Bangladesh gears up to insure credible and safe vote
DHAKA (Reuters) - Government security forces and election monitors fanned out across Bangladesh on Sunday in hopes of ensuring a safe and credible election to return the country to democracy after two years of emergency rule.
An alliance led by former prime minister Sheikh Hasina of the Awami League has the edge in Monday's parliamentary vote, some analysts say. Others predict neither she nor rival and fellow ex-PM Begum Khaleda Zia will have an immediate majority.
Jockeying to win needed parliamentary support could add to fears of post-election violence and delays in a new government tackling such challenges as fighting poverty and reducing endemic corruption in the South Asian nation of more than 140 million.
In the immediate term, however, security forces are concentrating on preventing violence at the polls after a brick-throwing attack on a motorcade and clashes injuring nearly 200 marred final campaigning on Saturday.
"We have further tightened security ahead of the election," a police officer in one area hit by fighting said on Sunday.
Across the country, army troops were patrolling streets and police dispersing to polling points.
The military-backed government -- which took power in January 2007 amidst political violence and cancelled an election due that month -- has deployed about 50,000 army troops and thousands of other security personnel.
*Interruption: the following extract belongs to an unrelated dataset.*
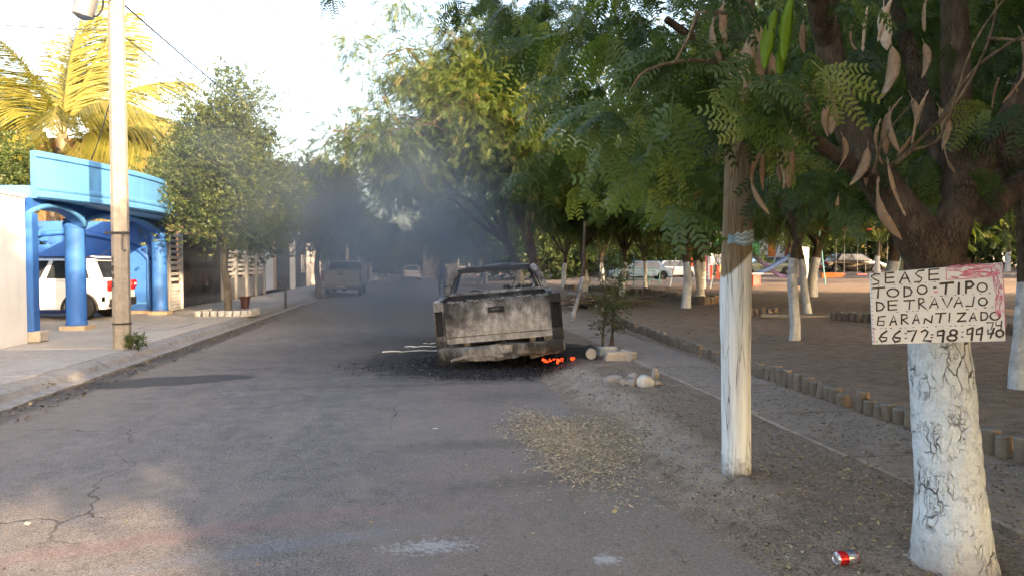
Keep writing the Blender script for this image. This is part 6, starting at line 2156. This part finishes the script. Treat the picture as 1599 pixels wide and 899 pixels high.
# ------------------------------------------------------------------ park: small things near the wreck
def rock(seed, sx, sy, sz, mat):
    bm = bmesh.new()
    bmesh.ops.create_icosphere(bm, subdivisions=2, radius=0.5)
    rg = np.random.default_rng(seed)
    k = rg.normal(size=(4, 3))
    for v in bm.verts:
        f = 1 + 0.1 * math.sin(4 * v.co.dot(Vector(k[0]))) + 0.1 * math.sin(5 * v.co.dot(Vector(k[1])) + 1) + rg.uniform(-0.04, 0.04)
        v.co = Vector((v.co.x * sx * f, v.co.y * sy * f, max(v.co.z, -0.3) * sz * f + 0.28 * sz))
    me = bpy.data.meshes.new('stone')
    bm.to_mesh(me)
    bm.free()
    me.materials.append(mat)
    me.polygons.foreach_set('use_smooth', [True] * len(me.polygons))
    me.set_sharp_from_angle(angle=R(38))
    return me


ST = [(959, 597, 0.26, 0.16, 0.13, 'stone', 'leftmost brown stone of the small pile beyond the bank'), (976, 600, 0.16, 0.13, 0.1, 'stone', 'small low stone second from the left in the pile'), (985, 601, 0.17, 0.14, 0.12, 'stone', 'pale flat-faced stone in the middle of the pile'),
      (988, 593, 0.14, 0.12, 0.14, 'stone', 'upright stone leaning behind the middle of the pile'), (1007, 602, 0.22, 0.2, 0.2, 'limestone', 'biggest pile stone, white and pitted'), (1025, 601, 0.15, 0.13, 0.1, 'stone', 'rounded stone at the right end of the pile'), (1023, 590, 0.1, 0.1, 0.2, 'stone', 'narrow standing stone behind the right end of the pile')]
for k, (px, py, sx, sy, sz, m_, lab) in enumerate(ST):
    p = gnd(px, py)
    p.z = float(park_z(np.array(p.x), np.array(p.y)))
    o = link('stone', rock(60 + k, sx, sy, sz, M[m_]), None, (p.x, p.y, p.z - 0.01), (0, 0, k * 0.9))
    tag(o, lab, 'stone', 'pile of stones')


def on_park(px, py):
    p = gnd(px, py)
    p.z = float(park_z(np.array(p.x), np.array(p.y)))
    return p


p = on_park(964, 562)
mb = MB().box((0, 0, 0.065), (0.37, 0.18, 0.15))
mb.v = [(a + rr.uniform(-.008, .008), b + rr.uniform(-.008, .008), c + rr.uniform(-.006, .006)) for a, b, c in mb.v]
tag(mb.build('concrete_block', M['block'], loc=tuple(p), rot=(0, 0, -0.05), bevel=0.012), 'pale oblong concrete block in front of the sapling', 'block', 'blocks round the sapling')
p = on_park(981, 562)
mb = MB().box((0, 0, 0.07), (0.13, 0.24, 0.16), rot=(0.1, 0.12, 0.5))
tag(mb.build('concrete_block', M['block'], loc=tuple(p), bevel=0.02, segs=2), 'tilted broken block right of the oblong one', 'block', 'blocks round the sapling')
p = on_park(948, 553)
mb = MB().box((0, 0, 0.06), (0.3, 0.16, 0.14), rot=(0, 0, 0.1))
tag(mb.build('concrete_block', M['limestone'], loc=tuple(p), bevel=0.015), 'whitish block behind the sapling stems', 'block', 'blocks round the sapling')
p = on_park(923, 561)
mb = MB().lathe([(0.075, 0), (0.082, 0.01), (0.086, 0.05), (0.084, 0.3), (0.08, 0.62)], 18, M=Matrix.Translation((0, 0, 0.08)) @ Matrix.Rotation(R(-90), 4, 'X') @ Matrix.Rotation(0.2, 4, 'Y'), mats=[0, 0, 1, 1])
tag(mb.build('concrete_log', [M['block'], M['char']], loc=tuple(p), smooth=50), 'short round log lying end-on beside the truck\'s right corner', 'log')

# sapling
p = on_park(949, 548)
sap = thing('sapling', 'thin sparse sapling with two stems among the blocks', 'sapling', p)
rr = random.Random(77)
mb = MB()
tips = []
for (dx, h, lean_) in ((-0.06, 1.5, -0.02), (0.06, 1.35, 0.1), (0.0, 0.9, 0.2)):
    base = Vector((dx, 0, 0))
    P_ = [base + Vector((lean_ * t * h + 0.03 * math.sin(t * 7 + dx * 30), 0.02 * math.sin(t * 5), h * t)) for t in [k / 6 for k in range(7)]]
    mb.tube(P_, [0.022 - 0.016 * k / 6 for k in range(7)], 7)
    for k in range(2, 7):
        for q in range(4):
            a = rr.uniform(0, 6.28)
            e = P_[k] + Vector((math.cos(a) * rr.uniform(.12, .36), math.sin(a) * rr.uniform(.12, .36), rr.uniform(0.0, 0.3)))
            mb.tube([P_[k], P_[k].lerp(e, 0.5) + Vector((0, 0, 0.03)), e], [0.006, 0.004, 0.002], 4, cap=False)
            tips += [tuple(e), tuple(P_[k].lerp(e, 0.6))]
mb.build('stem', M['bark'], sap, smooth=60)
g_ = np.random.default_rng(9)
cs = np.array(tips)
V, F, r = crown_leaves(g_, cs, np.full(len(cs), 0.055), 6, tpl_oval(3, 0.05, 0.05, 0.02, 5), 0.3, 0.8, 1.2)
stuff(link('foliage', np_mesh('foliage', V, F, G_OVA, r), sap))

# scorched leaning trunk right of the wreck
p = on_park(890, 505)
b_ = Vector(p)
t_ = at(910, 433, (b_ - Vector((0, 0, CAM_H))).dot(FWD) + 0.3)
ln = thing('scorched_trunk', 'thin scorched whitewashed trunk leaning right behind the truck\'s tail', 'tree trunk', b_)
rr = random.Random(5)
P, Q = poly_smooth([Vector((0, 0, -0.1)), (t_ - b_) * 0.3 + Vector((0.02, 0, 0)), (t_ - b_) * 0.65 + Vector((0.03, 0, 0)), (t_ - b_), (t_ - b_) * 1.25 + Vector((-0.06, 0, 0.1)), (t_ - b_) * 1.9 + Vector((-0.2, 0.2, 0.4))], [0.06, 0.055, 0.05, 0.055, 0.05, 0.03], 5)
MB().tube(P, Q, 10, mats=[1] * 15 + [0] * 10, rough=0.1, rng=rr).build('stem', [M['bark'], M['burnt_pale']], ln, smooth=60)
for q in range(4):
    a = (t_ - b_) * (0.25 + 0.12 * q)
    e = a + Vector((-0.15 - 0.1 * rr.random(), rr.uniform(-.2, .2), -0.1 + 0.05 * q))
    MB().tube([a, a.lerp(e, 0.5) + Vector((0, 0, 0.03)), e], [0.02, 0.015, 0.008], 5).build('snag', M['burnt_pale'], ln)

# heap of cut branches in the park
p = gnd(935, 482)
hp = thing('branch_heap', 'low heap of cut branches and roots beyond the sapling', 'branch heap', p)
rr = random.Random(15)
for k in range(26):
    a = rr.uniform(-0.5, 0.5) + (math.pi if rr.random() < 0.5 else 0)
    L_ = rr.uniform(0.8, 2.2)
    c = Vector((rr.uniform(-0.9, 1.3), rr.uniform(-0.4, 0.4), rr.uniform(0.02, 0.35)))
    d = Vector((math.cos(a), math.sin(a) * 0.6, rr.uniform(-0.12, 0.12)))
    MB().tube([c - d * L_ / 2, c + Vector((0, 0, rr.uniform(-.05, .1))), c + d * L_ / 2], [rr.uniform(.03, .07), rr.uniform(.03, .05), 0.02], 6).build('branch', M['bark_grey'], hp, smooth=60)

# ------------------------------------------------------------------ playground
def tubes(root, segs, r, m_, name):
    for a, b in segs:
        MB().tube([a, b], r, 8).build(name, m_, root, smooth=60)


def slide(label, p, rz, mat, h=1.7):
    s = thing('slide', label, 'slide', p, rz)
    mb = MB()
    prof = [(0.0, h), (0.5, h - 0.05), (1.8, h * 0.45), (2.6, 0.28), (3.2, 0.22)]
    for (a, b), (c, d) in zip(prof, prof[1:]):
        mb.add([(a, -0.26, b), (c, -0.26, d), (c, 0.26, d), (a, 0.26, b), (a, -0.26, b - .03), (c, -0.26, d - .03), (c, 0.26, d - .03), (a, 0.26, b - .03)], [(0, 1, 2, 3), (7, 6, 5, 4), (0, 4, 5, 1), (2, 6, 7, 3)])
    mb.build('chute', mat, s)
    for sd in (-0.28, 0.28):
        mb = MB()
        for (a, b), (c, d) in zip(prof, prof[1:]):
            mb.beam((a, sd, b + 0.08), (c, sd, d + 0.08), 0.04, 0.2)
        mb.build('side_rail', mat, s)
        MB().tube([(-0.75, sd, 0), (0.0, sd, h + 0.7)], 0.025, 8).build('ladder_rail', M['play_teal'], s)
        MB().tube([(0.4, sd, 0), (0.4, sd, h - 0.05)], 0.025, 8).build('leg', M['play_teal'], s)
    for k in range(6):
        z = 0.25 + k * 0.28
        MB().tube([(-0.75 + 0.75 * z / (h + 0.7), -0.28, z), (-0.75 + 0.75 * z / (h + 0.7), 0.28, z)], 0.018, 6).build('rung', M['play_teal'], s)
    return s


p = gnd(1171, 440)
slide('dark purple playground slide just right of the white post', (p.x - 1.0, p.y, p.z), R(-20), M['play_purple'], 2.0)
p = gnd(1235, 440)
slide('blue playground slide between post and slender limed tree', (p.x + 1.1, p.y + 1, p.z), R(168), M['play_blue'], 1.5)
p = gnd(1177, 446)
bn = thing('play_bench', 'low play bench on a red block right of the white post', 'bench', p, R(-5))
MB().box((-0.5, 0, 0.62), (2.0, 0.3, 0.06)).build('seat', M['white_metal'], bn, bevel=0.01)
MB().box((0.1, 0, 0.3), (0.42, 0.3, 0.6)).build('red_leg', M['play_red'], bn, bevel=0.02)
MB().box((-1.2, 0, 0.3), (0.2, 0.3, 0.6)).build('leg', M['play_red'], bn, bevel=0.02)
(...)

"Small incidents are quite likely ahead of an election but these will not leave any impact on the voting tomorrow," said Hasan Mahmud Khandoker, chief of the security forces' elite Rapid Action Battalion.
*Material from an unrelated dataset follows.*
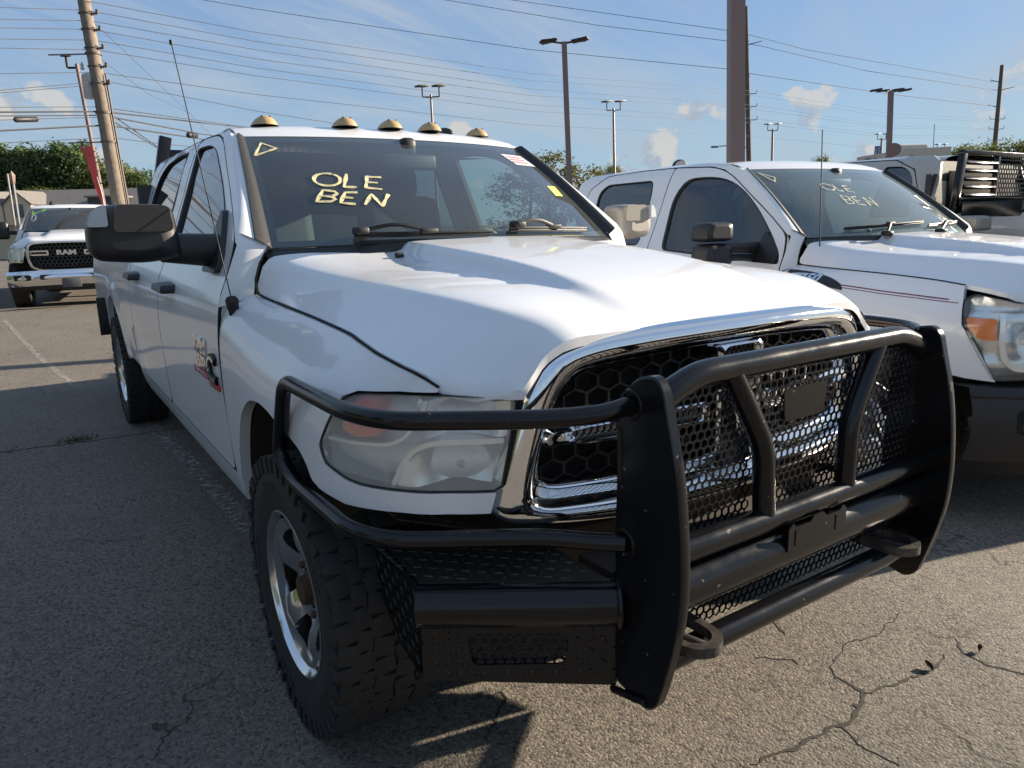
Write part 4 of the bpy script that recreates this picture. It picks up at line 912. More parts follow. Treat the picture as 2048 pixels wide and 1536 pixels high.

Aside from violence, Bangladesh elections have often seen widespread cheating and fraud, but for Monday, election rolls have been cleaned up, picture IDs provided, and some 200,000 local and 2,000 foreign monitors assigned to check procedures.
Nazmul Ahsan Kalimullah, chairman of the National Election Observation Council, said: "It has been quiet so far today, and the conditions appear to be good for monitoring.
"We now hope that election day itself will pass off peacefully and that voters will turn out in large numbers," said Cassam Uteem, head of the Commonwealth Observer Group.
"Once the result is known, it is vital that both the victor and the loser -- whoever they may be -- work together in the interest of the country," he told Reuters on Sunday.
In final broadcast speeches on Saturday, Hasina and Khaleda, nicknamed the "battling Begums," both suggested it was time to end confrontational politics in which losers refuse to accept results and strikes and violent street protests are common.
HEATED RHETORIC
But in mass rallies earlier in the day they repeated charges against one another of corruption, vote-rigging and incompetence, heated rhetoric that has analysts worried about post-election violence from the losing side.
Hasina's alliance includes the Jatiya Party of former military ruler Lieutenant-General Hossain Mohammad Ershad. The grouping joined with Khaleda and her Bangladesh Nationalist Party (BNP) has backing from the Islamist Jamaat-e-Islami.
Hasina and Khaleda alternated in power for 15 years through 2006. Despite their rivalry, analysts say policy differences are relatively small and what is critical for attracting needed-investment and aid is stability and peace.
Local media and analysts generally give Hasina a plus in the voting, but predicting a precise outcome is difficult.
Bengali weekly Kagoj said on Sunday chances are Hasina's "grand alliance" may win 170 of 300 parliament seats.
Professor Sirajul Islam Chowdhury of Dhaka University said he would not rule out the possibility of a hung parliament, adding "support of independent legislators may be crucial for either woman if the election is close."
Economists and foreign aid donors to Bangladesh hope that once settled in, the new government will tackle endemic corruption distorting the business playing field, and seek to boost growth in the country, some 45 percent of whose people live in poverty.
In addition to a chaotic political history often marked by violence and periods of military rule, Bangladesh's Indian Ocean coastal location and flat terrain mean it is frequently buffeted by cyclones and floods and requires outside relief aid.